Growing Through Criticism – Part Three

We are looking at “tips for taking criticism” and we have seen:

1> Understand the difference between constructive and destructive criticism

2> Don’t take yourself too seriously

3> Look beyond the criticism and see the critic

4> Watch your own attitude toward the critic

5> Realize that good people get criticized.

Jesus, those motives were pure and character was spotless was called a glutton (Matthew 11:19); a winebibber – drunk (Luke 7:34); a Samaritan (John 8:48); a friend of sinners (Matthew 11:19 and Mark 2:16). If our lives are Christlike we can expect criticism. In fact, there are times when we should see criticism from the world as verification that our lives have been changed. A person whose mind is polluted and whose vision is not clear cannot understand or interpret behaviour based on obedience to God. So if you’re living on a higher plane than the world, expect some criticism.

6> Keep physically and spiritually in shape.
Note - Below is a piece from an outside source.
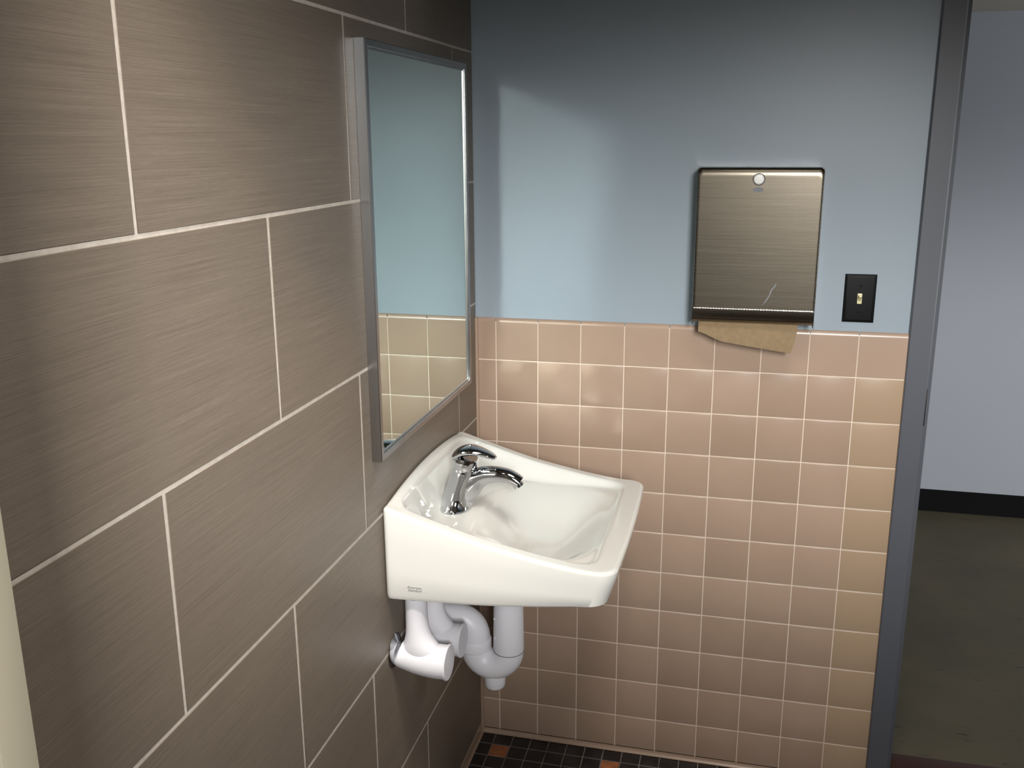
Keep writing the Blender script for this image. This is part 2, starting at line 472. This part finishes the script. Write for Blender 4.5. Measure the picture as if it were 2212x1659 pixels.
last = outline(.084, 1); cc = (.215, 0)
for s in [.93, .86, .79, .72, .65, .58, .5, .42, .34, .27, .2, .14, .09]:
    rings.append([(cc[0] + (x - cc[0]) * s, cc[1] + (y - cc[1]) * s, ztop(cc[0] + (x - cc[0]) * s, cc[1] + (y - cc[1]) * s)) for x, y in last])
rings = [[(x + .0012, y + CY, z) for x, y, z in r_] for r_ in rings]
# flat underside
zmin = [(x, y, z) for x, y, z in rings[0]]
inner1 = [(.2 + (x - .2) * .93, CY + (y - CY) * .93, z + .002) for x, y, z in zmin]
inner0 = [(.21 + (x - .21) * .50, CY + (y - CY) * .50, .7590) for x, y, z in zmin]
loft(bm, [inner0, inner1] + rings, True, True)
basin = obj('basin', bm, CHINA, angle=50)
dz = ztop(.215, -.045); dn_ = (-(ztop(.225, -.045) - ztop(.205, -.045)) / .02, -(ztop(.215, -.035) - ztop(.215, -.055)) / .02, 1)
bm = new_bm()
lathe(bm, [(.006, 0), (.023, 0), (.023, .0022), (.019, .0032), (.016, .0018), (.006, .0015)], AX((.215, CY - .045, dz - .0015), dn_))
drain = obj('drain', bm, CHROME)
attach(sink, basin, drain)
# little two-line maker's script on the side of the basin
def text_mesh(name, body, size, mat, M, shear=.25, off=0):
    cu = bpy.data.curves.new(name, 'FONT'); cu.body = body; cu.size = size; cu.shear = shear
    cu.extrude = .00012; cu.offset = off; cu.resolution_u = 4
    t = bpy.data.objects.new(name, cu); COL.objects.link(t)
    dg = bpy.context.evaluated_depsgraph_get()
    me = bpy.data.meshes.new_from_object(t.evaluated_get(dg))
    bpy.data.objects.remove(t); bpy.data.curves.remove(cu)
    me.transform(M); me.materials.clear(); me.materials.append(mat)
    for p in me.polygons: p.material_index = 0
    return me
def wallM(x, y, z, s=1):  # text plane facing -y
    return Matrix.Translation((x, y, z)) @ Matrix.Rotation(PI / 2, 4, 'X')
me1 = text_mesh('printed_logo', 'American', .0078, INK, wallM(.0470, CY - HW * .9935 - .0003, .7892), .45)
me2 = text_mesh('printed_logo', 'Standard', .0078, INK, wallM(.0488, CY - HW * .9935 - .0003, .7832), .45)
bm = new_bm(); bm.from_mesh(me1); bm.from_mesh(me2)
logo = obj('printed_logo', bm, INK, smooth=False); attach(sink, logo)
bpy.data.meshes.remove(me1); bpy.data.meshes.remove(me2)

# ------------------------------------------------------------------ faucet
FZ = .862
fau = empty('faucet', (.075, CY, FZ))
tag(fau, 'chrome single-lever faucet with an arched spout standing on the white sink', 'faucet')
bm = new_bm(); rings = []
for k, (cx, cy, z, rx, ry) in enumerate([(.071, -.426, FZ - .002, .031, .047), (.071, -.426, FZ + .003, .032, .048), (.071, -.4265, FZ + .006, .030, .0455),
        (.0725, -.428, FZ + .014, .0285, .038), (.075, -.429, FZ + .030, .0265, .0315), (.0815, -.43, FZ + .05, .0255, .0275), (.0875, -.43, FZ + .07, .0242, .0252),
        (.092, -.43, FZ + .088, .0232, .0240), (.0935, -.43, FZ + .0925, .0218, .0228), (.094, -.43, FZ + .094, .0218, .0228), (.0945, -.43, FZ + .096, .0232, .0240),
        (.0965, -.43, FZ + .108, .0232, .0240), (.0985, -.43, FZ + .117, .021, .022)]):
    rx *= 1.13; ry *= 1.13
    rings.append([(cx + rx * math.cos(2 * PI * i / 40), cy + ry * math.sin(2 * PI * i / 40), z + (.12 * rx * math.cos(2 * PI * i / 40) * -1 if z > FZ + .04 else 0)) for i in range(40)])
loft(bm, rings)
body = obj('body', bm, CHROME, angle=60)
bm = new_bm()
tube(bm, [(.082, CY, .900, .032, .026), (.106, CY, .921, .0300, .0225), (.131, CY, .9375, .0215, .0195), (.158, CY, .9445, .0180, .0195), (.186, CY, .9435, .0160, .0180), (.204, CY, .9370, .0150, .0172), (.2150, CY, .930, .0142, .0165)], 32, 6)
sp = obj('spout', bm, CHROME, angle=60)
bm = new_bm()
d_ = Vector((.0095, 0, -.0060)).normalized()
lathe(bm, [(.0105, 0), (.0118, .001), (.0118, .007), (.0098, .008), (.0085, .006)], AX((.2105, CY, .927), (.55, 0, -.83)))
aer = obj('aerator', bm, CHROME)
bm = new_bm()
tube(bm, [(.0700, CY, .9735, .0040, .012), (.074, CY, .9810, .0085, .0215), (.086, CY, .9905, .0105, .0262), (.103, CY, .9955, .0105, .0262), (.122, CY, .9950, .0092, .022), (.142, CY, .9900, .0074, .016), (.157, CY, .9840, .0060, .012), (.163, CY, .9805, .0030, .007)], 32, 6)
lev = obj('lever', bm, CHROME, angle=60)
attach(fau, body, sp, aer, lev)
bm = new_bm(); lathe(bm, [(.0008, 0), (.003, .0004), (.003, .0015), (.0008, .002)], AX((.118, CY - .0, .9735), (1, 0, .1)))
bm.free()

# ------------------------------------------------------------------ drain trap
TY = -.43
trap = empty('drain_trap', (.19, TY, .46))
tag(trap, 'white insulated drain trap with a U-bend hanging under the sink', 'pipe')
bm = new_bm()
lathe(bm, [(.030, .753), (.0305, .70), (.0335, .64), (.0345, .56), (.0348, .534), (.034, .528)], Matrix.Translation((.1885, TY, 0)), 40)
tail = obj('tailpiece_cover', bm, PVC)
bm = new_bm(); U = []
cx, cz, r = .1495, .527, .0395
for k in range(15):
    a = PI * k / 14
    U.append((cx + r * math.cos(a), TY, cz - r * math.sin(a) * 1.02, .0335 + .001 * math.sin(a)))
U = [(cx + r, TY, cz + .004, .0335)] + U + [(cx - r, TY, cz + .006, .0340)]
tube(bm, U, 40, 1)
ub = obj('u_bend', bm, PVC, angle=60)
bm = new_bm(); lathe(bm, [(.0215, .432), (.0235, .436), (.0245, .452), (.026, .475)], Matrix.Translation((.1555, TY, 0)), 32); plug = obj('cleanout_plug', bm, PVC)
bm = new_bm(); lathe(bm, [(.0345, .5225), (.037, .5245), (.0372, .5465), (.0360, .5485), (.034, .550)], Matrix.Translation((.110, TY, 0)), 40); ring = obj('slip_nut', bm, PVC)
bm = new_bm(); A = [(.110, TY, .545, .0345), (.110, TY, .560, .0340)]
cx2, cz2, r2 = .060, .560, .050
for k in range(1, 11):
    a = PI / 2 * k / 10; A.append((cx2 + r2 * math.cos(a), TY, cz2 + (r2 - .012) * math.sin(a), .0325 - .003 * k / 10))
A += [(.03, TY, .598, .029), (.0012, TY, .598, .029)]
tube(bm, A, 40, 1); arm = obj('trap_arm', bm, PVC, angle=60)
bm = new_bm()
for c_, z_, r_ in ((.1885, .5275, .0347),):
    lathe(bm, [(r_ - .001, z_ - .0010), (r_ + .0002, z_ - .0010), (r_ + .0002, z_ + .0006), (r_ - .001, z_ + .0006)], Matrix.Translation((c_, TY, 0)), 40)
sm = obj('seam_line', bm, SEAM)
for zz in (.565, .612, .652, .69):
    bm = new_bm(); lathe(bm, [(.001, 0), (.0032, .0005), (.0032, .002), (.001, .003)], AX((.1885 - .026, TY - .0222, zz), (-.76, -.65, 0)), 12)
    attach(trap, obj('snap_fastener', bm, PVC))
attach(trap, tail, ub, plug, ring, arm, sm)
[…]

Physical exhaustion has a tremendous effect on the way we act and react; it distorts the way we see and handle life. Elijah succumbed to opposition when he was in a state of weariness. Jezebel was a firecracker, and her opposition sapped the preacher’s strength. Elijah complained, “It is enough, now, O Lord, take away my life; for I am no better than my fathers” (1 Kings 19:4). Elijah was completely shaken. Watch weariness because Satan will take advantage. When we become overly tired, we can become overly critical, and at the same time we are less able to handle criticism from others.

7> Don’t just see the critic; see if there’s a crowd.

The following story illustrates this point. Mrs. Jones had invited a great and well-known violinist to entertain at her afternoon tea. When it was all over, everyone crowded around the musician.

“I’ve got to be honest with you,” said one of the guests, “I think your performance was absolutely terrible.”

Hearing his criticism, the hostess interposed: “Don’t pay any attention to him. He doesn’t know what he’s talking about. He only repeats what he hears everyone else say.”

I’m suggesting that you expand your vision; go beyond the critic and see if he has a cheering section. Consider the possibility that you are hearing the same criticism from several people. If this is the case, and the critics are reliable, you need to realize that you have a challenge to work on. If, on the other hand, you’re dealing with a pocket group of negative people, your challenge is to not be affected by them.

George Bernard Shaw, the Irish playwright, certainly had his critics, but he knew how to handle them. After one opening, a critic voiced his displeasure. He said, “It’s rotten! It’s rotten!” To which Shaw replied, “I agree with you perfectly, but what are we two against so many?”

8> Wait for time to prove them wrong.

Time is your best ally; it allows you to prove yourself right. Often, as events unfold, the cause for criticism is eliminated and you will be vindicated. You may be thinking, “ Easy for you to say, but you’re not where I am.” But I have been there many times. If you know your action or decision was right, hang in there. Time will prove you out.

Abraham Lincoln, the most loved president of the united States, was also the most criticized president. Probably no politician in history had worse things said about him. Here’s how the Chicago Times in 1865 evaluated Lincoln’s Gettysburg Address the day after he delivered it. “The cheek of every American must tingle with shame as he reads the silly, flat, and dish-watery utterances of a man who has been pointed out to intelligent foreigners as President of the United States.” Time, of course, has proved the scathing criticism wrong.